* What you should do: Only the number is wanted: how many lines of the data contain "scene"?
[BEGIN]
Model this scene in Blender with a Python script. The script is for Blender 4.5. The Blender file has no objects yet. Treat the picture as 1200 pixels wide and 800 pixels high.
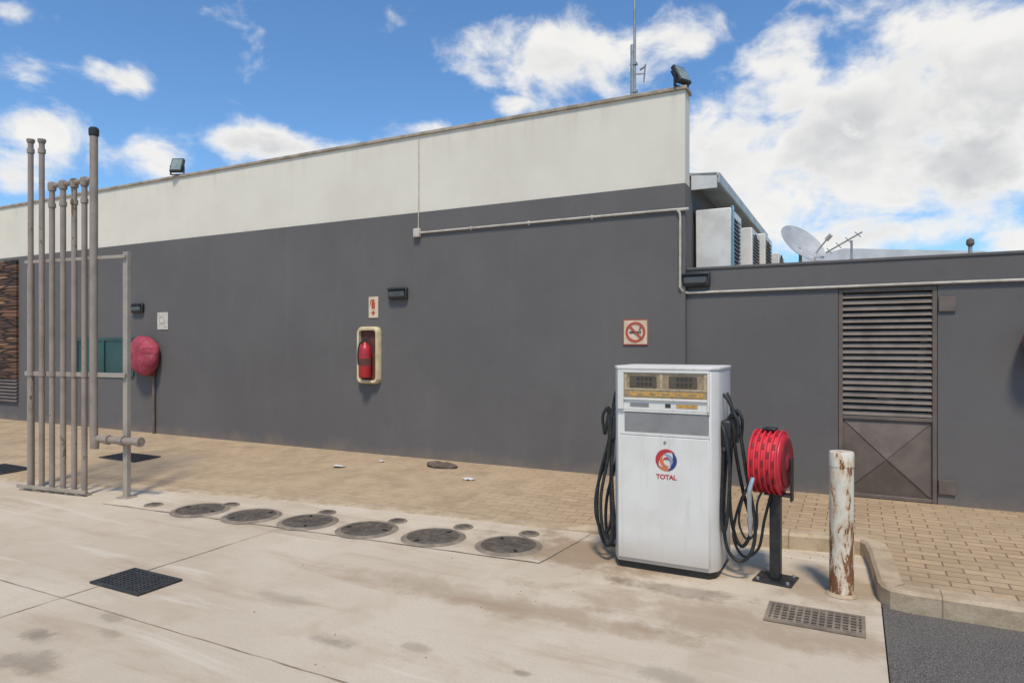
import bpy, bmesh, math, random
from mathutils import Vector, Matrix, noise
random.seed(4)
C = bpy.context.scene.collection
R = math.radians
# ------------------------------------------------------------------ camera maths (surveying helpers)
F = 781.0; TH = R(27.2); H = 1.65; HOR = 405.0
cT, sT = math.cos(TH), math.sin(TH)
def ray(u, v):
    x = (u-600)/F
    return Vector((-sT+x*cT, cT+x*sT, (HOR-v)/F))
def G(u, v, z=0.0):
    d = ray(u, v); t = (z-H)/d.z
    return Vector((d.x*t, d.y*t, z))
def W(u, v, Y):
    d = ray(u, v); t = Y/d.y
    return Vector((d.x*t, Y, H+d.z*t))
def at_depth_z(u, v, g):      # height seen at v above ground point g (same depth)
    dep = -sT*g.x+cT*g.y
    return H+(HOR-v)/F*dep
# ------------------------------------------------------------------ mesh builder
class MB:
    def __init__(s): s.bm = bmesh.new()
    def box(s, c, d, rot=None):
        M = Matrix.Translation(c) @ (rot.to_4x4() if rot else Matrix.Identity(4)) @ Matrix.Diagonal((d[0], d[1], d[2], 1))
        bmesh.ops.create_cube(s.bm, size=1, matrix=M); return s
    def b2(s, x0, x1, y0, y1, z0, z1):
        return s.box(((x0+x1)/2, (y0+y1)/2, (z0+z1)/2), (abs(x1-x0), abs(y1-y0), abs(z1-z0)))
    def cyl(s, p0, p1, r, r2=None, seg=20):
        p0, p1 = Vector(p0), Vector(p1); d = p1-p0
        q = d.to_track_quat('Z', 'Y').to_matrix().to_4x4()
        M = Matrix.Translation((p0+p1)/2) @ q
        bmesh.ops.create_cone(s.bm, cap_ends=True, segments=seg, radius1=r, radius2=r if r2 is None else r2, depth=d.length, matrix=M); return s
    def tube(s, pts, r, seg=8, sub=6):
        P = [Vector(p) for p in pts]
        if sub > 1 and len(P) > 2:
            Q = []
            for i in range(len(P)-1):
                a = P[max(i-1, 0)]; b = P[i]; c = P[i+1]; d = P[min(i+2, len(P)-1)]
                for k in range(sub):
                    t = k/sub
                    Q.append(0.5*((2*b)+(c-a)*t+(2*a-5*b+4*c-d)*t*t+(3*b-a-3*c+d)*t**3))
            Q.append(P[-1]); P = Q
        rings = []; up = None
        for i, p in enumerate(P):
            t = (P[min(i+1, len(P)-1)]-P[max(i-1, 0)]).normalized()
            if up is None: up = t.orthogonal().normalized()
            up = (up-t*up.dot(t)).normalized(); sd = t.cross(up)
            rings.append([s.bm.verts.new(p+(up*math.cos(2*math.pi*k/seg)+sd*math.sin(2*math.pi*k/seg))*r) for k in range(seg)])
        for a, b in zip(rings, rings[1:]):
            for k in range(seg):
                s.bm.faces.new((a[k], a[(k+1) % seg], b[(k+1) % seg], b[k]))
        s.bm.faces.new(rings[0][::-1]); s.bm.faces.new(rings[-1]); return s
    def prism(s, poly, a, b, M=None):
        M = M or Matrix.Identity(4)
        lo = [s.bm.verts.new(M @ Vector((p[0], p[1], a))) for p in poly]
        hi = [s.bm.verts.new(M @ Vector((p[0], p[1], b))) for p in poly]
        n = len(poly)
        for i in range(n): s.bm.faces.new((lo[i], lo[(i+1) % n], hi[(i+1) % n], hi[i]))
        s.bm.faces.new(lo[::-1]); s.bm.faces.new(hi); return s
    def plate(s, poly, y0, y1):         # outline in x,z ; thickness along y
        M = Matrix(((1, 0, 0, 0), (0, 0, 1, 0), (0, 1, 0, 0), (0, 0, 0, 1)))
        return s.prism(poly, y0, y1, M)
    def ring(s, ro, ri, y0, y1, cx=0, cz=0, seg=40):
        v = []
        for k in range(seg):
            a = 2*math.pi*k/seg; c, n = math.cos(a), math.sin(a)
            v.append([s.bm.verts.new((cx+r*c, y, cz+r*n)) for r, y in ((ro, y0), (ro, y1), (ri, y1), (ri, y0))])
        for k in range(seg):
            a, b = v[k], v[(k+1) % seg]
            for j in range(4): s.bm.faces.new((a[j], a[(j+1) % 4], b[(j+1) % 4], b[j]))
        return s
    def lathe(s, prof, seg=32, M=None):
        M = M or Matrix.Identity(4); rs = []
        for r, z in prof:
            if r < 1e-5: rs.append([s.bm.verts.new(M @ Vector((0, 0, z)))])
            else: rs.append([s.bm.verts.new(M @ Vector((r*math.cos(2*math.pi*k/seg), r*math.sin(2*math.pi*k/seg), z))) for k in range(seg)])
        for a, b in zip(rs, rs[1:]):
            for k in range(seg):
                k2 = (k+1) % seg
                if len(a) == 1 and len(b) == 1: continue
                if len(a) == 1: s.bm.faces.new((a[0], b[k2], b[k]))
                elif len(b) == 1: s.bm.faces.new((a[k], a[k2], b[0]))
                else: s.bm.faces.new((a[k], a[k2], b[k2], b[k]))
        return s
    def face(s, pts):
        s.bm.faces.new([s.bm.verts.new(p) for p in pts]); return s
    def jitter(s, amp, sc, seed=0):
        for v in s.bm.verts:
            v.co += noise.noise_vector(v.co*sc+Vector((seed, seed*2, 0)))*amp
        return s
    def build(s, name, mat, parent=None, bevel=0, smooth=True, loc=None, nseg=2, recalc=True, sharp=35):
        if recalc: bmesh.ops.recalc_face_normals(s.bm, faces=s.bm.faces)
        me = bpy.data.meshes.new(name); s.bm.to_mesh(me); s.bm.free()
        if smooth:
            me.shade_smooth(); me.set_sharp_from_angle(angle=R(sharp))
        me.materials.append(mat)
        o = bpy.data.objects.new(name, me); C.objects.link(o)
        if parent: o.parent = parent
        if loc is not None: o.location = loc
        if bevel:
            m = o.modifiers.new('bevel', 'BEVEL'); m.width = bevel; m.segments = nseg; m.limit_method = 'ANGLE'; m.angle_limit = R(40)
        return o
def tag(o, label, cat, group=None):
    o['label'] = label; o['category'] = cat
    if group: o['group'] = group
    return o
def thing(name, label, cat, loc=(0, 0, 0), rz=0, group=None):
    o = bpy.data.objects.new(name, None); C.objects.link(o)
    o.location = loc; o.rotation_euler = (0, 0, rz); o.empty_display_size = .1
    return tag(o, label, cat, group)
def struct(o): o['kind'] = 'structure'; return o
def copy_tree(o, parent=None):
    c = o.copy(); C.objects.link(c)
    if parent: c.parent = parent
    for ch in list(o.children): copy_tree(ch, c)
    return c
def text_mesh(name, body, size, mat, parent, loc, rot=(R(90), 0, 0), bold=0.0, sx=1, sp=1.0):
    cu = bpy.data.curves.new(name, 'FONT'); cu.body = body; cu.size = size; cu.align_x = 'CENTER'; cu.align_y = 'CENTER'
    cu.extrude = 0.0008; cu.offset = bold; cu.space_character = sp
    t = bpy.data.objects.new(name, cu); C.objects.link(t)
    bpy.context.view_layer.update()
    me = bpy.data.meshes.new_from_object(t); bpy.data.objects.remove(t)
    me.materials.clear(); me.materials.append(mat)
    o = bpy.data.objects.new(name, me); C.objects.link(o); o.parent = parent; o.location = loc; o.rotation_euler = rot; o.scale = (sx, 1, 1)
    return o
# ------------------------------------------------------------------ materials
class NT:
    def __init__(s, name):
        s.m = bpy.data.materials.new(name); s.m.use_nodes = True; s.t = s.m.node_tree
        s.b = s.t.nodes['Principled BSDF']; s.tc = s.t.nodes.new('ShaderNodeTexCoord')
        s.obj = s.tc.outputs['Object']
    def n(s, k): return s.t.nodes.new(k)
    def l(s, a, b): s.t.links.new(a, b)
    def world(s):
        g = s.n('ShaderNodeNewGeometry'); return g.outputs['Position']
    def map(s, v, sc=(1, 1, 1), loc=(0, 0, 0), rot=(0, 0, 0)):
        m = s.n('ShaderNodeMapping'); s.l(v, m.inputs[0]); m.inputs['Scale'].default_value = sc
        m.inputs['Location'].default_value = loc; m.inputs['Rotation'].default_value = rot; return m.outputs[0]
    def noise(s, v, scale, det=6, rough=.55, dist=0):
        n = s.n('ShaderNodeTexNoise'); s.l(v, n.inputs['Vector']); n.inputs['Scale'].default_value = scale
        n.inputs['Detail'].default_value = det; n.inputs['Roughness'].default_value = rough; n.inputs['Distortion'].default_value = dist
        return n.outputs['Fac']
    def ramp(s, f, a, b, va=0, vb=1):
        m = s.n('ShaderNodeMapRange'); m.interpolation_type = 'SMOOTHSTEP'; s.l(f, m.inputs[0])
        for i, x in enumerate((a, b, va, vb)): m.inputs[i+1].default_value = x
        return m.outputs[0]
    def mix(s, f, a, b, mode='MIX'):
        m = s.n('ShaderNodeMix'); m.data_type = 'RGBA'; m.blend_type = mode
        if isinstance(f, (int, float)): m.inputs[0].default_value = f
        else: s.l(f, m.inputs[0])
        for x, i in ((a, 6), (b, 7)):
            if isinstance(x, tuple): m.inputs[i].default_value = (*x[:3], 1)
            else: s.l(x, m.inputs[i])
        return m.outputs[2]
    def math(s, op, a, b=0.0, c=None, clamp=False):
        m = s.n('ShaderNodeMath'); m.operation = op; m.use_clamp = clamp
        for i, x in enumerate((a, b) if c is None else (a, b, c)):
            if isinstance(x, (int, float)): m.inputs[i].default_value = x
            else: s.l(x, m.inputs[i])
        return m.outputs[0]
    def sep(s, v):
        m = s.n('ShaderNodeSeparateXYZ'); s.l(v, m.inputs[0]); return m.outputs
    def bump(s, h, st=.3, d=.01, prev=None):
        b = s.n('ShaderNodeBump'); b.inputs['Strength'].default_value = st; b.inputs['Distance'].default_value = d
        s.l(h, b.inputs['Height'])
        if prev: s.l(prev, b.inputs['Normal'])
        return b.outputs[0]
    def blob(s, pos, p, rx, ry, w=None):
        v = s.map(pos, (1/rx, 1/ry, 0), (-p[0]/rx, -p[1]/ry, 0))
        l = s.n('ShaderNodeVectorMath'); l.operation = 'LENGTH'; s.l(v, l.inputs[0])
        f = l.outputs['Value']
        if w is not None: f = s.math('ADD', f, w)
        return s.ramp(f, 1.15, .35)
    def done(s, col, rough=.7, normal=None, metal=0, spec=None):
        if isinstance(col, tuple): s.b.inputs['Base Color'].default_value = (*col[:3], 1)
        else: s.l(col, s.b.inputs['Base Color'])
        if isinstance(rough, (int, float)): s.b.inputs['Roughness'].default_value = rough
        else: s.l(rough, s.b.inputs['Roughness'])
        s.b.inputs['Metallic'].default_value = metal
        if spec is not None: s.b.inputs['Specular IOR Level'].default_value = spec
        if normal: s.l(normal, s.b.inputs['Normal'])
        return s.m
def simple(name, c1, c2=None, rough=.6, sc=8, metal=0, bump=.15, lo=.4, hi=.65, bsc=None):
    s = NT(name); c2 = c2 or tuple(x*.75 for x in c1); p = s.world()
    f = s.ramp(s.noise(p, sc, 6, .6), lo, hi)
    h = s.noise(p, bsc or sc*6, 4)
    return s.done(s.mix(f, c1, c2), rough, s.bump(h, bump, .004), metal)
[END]
* Problem solution: 2